The mysticism and spirituality in this story pervade every word. It’s lovely and inspiring- a story that truly makes me slow down and to listen. ‘Might there be, parallel to the world of shapes and colors, an entire world of voices and sounds, of noises and tones? A hidden realm of the senses, all around us but usually inaccessible? A world perhaps even more exhilarating and mysterious than the visible world?’ Yes indeed I believe there is. ‘He had savored the first taste of a life so intense that it hurt. Indeed, it was sometimes unbearable.’ I’ve felt this luscious taste before, the sacred closeness to the world and it’s workings, the utter appreciation and connectedness. I love that moment. And both Tin Win and Mi Mi can have these moments without the other; there’s is indeed a beautifully independent love that moves in sync rather than against their selves. And Julia feels this love, knows the depth of its truth. But she still feels abandoned, still feels ashamed of the hurt her father has caused her mother. U Ba attempts to explain this to Julia: ‘Love has so many different faces that our imagination is not prepared to see them all.’ Who are we to say we understand the notions of love? The way it moves, the way it lives? Who are we to quench or to tame it? Isn’t it, after all, transcendent of our actions? If Tin Win would have denied his love for Mi Mi, if he wouldn’t have searched for her near the end of their lives, wouldn’t he still have loved her? Yes. Love is undeniably alive. Despite the denials and the bouts of time, true love always ignites the ashes of our hearts: ‘it was as if every one of her emotions had suddenly exploded, the rage and the fear and the doubt, the longing, the desire. For the duration of a few heartbeats, everyone of the world’s promises was fulfilled, and nothing could contain her.’ Despite it all, true love lives like this. So is it betrayal after all to seek this love out? To love another while your true soul screams at the truth? I don’t know, but I tend to believe U Ba. I want to believe that true love can never die, that it transcends, two smoke pillars rising and converging after all, in the end.
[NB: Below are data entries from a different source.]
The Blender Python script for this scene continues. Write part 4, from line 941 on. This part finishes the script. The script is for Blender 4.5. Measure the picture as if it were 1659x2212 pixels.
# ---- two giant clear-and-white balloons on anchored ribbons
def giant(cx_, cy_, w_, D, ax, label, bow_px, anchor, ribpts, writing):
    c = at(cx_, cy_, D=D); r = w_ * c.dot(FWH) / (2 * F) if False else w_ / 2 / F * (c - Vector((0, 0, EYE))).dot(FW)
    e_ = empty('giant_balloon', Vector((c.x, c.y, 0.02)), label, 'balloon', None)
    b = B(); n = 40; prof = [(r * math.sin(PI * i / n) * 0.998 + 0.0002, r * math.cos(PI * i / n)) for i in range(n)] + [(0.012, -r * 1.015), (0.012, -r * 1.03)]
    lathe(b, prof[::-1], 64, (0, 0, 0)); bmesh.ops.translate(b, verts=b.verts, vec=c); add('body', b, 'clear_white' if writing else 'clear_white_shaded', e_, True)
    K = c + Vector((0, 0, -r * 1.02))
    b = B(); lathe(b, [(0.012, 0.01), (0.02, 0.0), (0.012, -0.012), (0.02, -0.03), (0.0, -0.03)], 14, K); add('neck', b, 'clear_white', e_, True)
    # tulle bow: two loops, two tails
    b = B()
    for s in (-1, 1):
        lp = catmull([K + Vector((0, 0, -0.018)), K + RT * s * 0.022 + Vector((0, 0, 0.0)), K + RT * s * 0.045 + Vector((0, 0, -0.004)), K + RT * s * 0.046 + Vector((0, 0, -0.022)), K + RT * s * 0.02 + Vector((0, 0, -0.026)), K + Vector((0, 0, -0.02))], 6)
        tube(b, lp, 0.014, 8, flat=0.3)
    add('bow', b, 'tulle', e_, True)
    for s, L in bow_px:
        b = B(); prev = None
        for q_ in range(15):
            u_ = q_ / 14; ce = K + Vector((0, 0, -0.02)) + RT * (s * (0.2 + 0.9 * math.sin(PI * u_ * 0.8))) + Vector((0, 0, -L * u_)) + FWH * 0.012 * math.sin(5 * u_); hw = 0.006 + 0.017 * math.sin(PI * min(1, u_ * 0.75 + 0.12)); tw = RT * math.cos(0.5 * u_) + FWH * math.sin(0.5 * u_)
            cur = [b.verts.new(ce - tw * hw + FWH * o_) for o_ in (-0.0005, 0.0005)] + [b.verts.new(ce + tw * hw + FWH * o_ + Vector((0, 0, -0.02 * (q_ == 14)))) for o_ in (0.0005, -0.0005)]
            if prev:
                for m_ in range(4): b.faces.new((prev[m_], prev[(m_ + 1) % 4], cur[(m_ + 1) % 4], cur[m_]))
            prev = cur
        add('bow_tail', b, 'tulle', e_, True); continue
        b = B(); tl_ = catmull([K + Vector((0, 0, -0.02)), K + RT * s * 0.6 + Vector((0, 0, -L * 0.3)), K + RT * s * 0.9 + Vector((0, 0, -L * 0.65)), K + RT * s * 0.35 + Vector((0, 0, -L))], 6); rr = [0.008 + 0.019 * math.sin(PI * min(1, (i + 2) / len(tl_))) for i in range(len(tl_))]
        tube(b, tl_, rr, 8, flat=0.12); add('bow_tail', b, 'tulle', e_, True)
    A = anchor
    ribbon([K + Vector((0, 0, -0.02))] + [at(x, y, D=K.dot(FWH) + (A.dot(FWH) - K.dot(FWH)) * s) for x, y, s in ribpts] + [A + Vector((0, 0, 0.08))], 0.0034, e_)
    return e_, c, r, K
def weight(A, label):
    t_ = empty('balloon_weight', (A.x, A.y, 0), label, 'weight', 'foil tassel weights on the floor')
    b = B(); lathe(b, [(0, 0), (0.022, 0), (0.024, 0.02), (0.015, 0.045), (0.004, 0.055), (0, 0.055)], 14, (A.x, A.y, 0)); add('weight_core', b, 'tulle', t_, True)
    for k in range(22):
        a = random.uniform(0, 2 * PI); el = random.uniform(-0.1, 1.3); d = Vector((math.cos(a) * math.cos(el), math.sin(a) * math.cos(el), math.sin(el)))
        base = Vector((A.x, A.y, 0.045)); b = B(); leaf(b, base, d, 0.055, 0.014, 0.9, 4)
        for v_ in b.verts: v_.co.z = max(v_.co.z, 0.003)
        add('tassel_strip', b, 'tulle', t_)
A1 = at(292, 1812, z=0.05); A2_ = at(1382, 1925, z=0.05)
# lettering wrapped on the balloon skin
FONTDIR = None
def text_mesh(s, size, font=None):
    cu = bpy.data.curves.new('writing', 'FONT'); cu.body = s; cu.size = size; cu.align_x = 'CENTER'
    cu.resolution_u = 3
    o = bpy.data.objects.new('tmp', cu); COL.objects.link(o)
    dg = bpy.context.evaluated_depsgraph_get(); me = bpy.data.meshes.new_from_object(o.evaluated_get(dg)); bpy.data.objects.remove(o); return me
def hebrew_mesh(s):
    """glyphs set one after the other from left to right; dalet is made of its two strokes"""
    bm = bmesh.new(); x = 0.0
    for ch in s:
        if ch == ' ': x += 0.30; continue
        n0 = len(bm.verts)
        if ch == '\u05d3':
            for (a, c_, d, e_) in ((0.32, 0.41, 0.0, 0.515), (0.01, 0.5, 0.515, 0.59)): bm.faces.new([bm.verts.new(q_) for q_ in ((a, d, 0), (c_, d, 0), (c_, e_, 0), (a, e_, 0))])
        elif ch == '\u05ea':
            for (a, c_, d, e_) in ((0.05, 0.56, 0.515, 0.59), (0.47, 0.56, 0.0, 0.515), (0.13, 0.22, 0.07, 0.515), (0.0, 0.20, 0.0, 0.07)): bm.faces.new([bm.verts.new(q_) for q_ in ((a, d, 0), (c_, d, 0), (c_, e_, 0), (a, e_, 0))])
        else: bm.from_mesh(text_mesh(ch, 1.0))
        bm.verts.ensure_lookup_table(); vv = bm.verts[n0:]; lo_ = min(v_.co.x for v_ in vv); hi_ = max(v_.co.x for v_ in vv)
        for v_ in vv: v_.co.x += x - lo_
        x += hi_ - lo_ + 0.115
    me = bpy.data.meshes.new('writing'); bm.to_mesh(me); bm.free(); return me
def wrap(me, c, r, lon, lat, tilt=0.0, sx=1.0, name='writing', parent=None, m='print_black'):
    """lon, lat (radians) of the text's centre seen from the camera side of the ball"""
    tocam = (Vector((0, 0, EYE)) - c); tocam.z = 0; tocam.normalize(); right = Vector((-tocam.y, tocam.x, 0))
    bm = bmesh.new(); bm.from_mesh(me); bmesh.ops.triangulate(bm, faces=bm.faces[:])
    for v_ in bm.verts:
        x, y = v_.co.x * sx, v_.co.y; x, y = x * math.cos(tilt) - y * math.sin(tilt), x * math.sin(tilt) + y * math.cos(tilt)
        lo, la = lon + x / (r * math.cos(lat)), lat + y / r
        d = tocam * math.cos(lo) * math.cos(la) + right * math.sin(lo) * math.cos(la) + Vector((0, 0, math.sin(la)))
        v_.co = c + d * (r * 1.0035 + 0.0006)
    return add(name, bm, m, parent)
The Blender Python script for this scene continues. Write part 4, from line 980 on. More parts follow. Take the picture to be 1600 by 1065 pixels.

It’s beautiful and comforting, this story on love and on understanding. How exhilarating it is to discover who a person really is, and how fortunate that Julia got to discover this. The end did come abruptly and U Ba’s connection to Julia felt forced and predictable; however, what I focused on was not the end of the plot but rather the guiding light the story gave to me, a new way to think of the true love I’ve lost: ‘I imagine that each one of our kisses has turned into a star. Now from on high they are watching over us. They illuminate my path through the darkness.’ ❤ You live within me, existing still.